Un apaisement provisoire des tensions
Le site d’information Lexpressiondz.com, citant une source diplomatique algérienne, estime qu’il s’agit d’ »une tempête dans un verre d’eau ». Le support parle d’une ambiance « calme et sereine » qui régnerait au ministère des Affaires étrangères et qualifie la réaction de la diplomatie de Rabat « d’escalade marocaine voulant créer un incident diplomatique de toute pièce ». Pour le quotidien, évoquant toujours la même source : »Cette réaction dénote de la panique et de la frilosité marocaine à chaque fois qu’il s’agit de l’Algérie ». Il insiste que les propos du ministre des Affaires étrangères « ne soient qu’une infime partie de la vérité sur le dossier de la drogue et du blanchiment d’argent ».
Cette crise algéro-marocaine est le fait d’une normalité apparente. En effet, il est d’actualité de constater fréquemment des tensions entre les deux pays. Cette banalité explique le mutisme des autorités algériennes quant à la bourde causée par son Ministre des affaires étrangères.
Néanmoins sur le plan africain, le Maroc a déployé une véritable stratégie de reconquête sur tous les plans. Cela est perceptible par de nombreux voyages privés et d’affaires du Roi du Maroc dans beaucoup de pays africains où il a signé de nombreuses conventions dans le domaine des infrastructures, du sport, de la religion, de l’éducation, des télécommunications et de la finance.
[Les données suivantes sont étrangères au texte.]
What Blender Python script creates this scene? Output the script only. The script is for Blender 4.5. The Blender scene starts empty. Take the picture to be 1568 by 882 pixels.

Le Royaume Chérifien vise à travers ce gigantesque plan d’actions, de développer un modèle de coopération sud-sud. Le vrai objectif « soft-power » du Maroc est surtout de consolider et de renforcer la force de sa matrice socio-dynamique en consolidant ses soutiens sur le sujet du Sahara marocain mais en plus d’essayer de faire infléchir certaines positions hostiles à son égard ; surtout de confondre l’Algérie qui se replie sur elle-même, avec un pouvoir politique faible et un regain de violence faite aux immigrés africains en leur demandant de partir par des mesures d’expulsion. Dans le même temps, le Royaume du Maroc lance de nombreuses vagues de régularisation et d’intégration des immigrés africains.
L’ultime action du retour du Maroc sur la scène politique africaine reste sa réintégration au sein de l’Union Africaine, où son avis commence à compter et surtout que le Maroc se positionne comme le Leader naturel pour de nombreux pays africains francophones.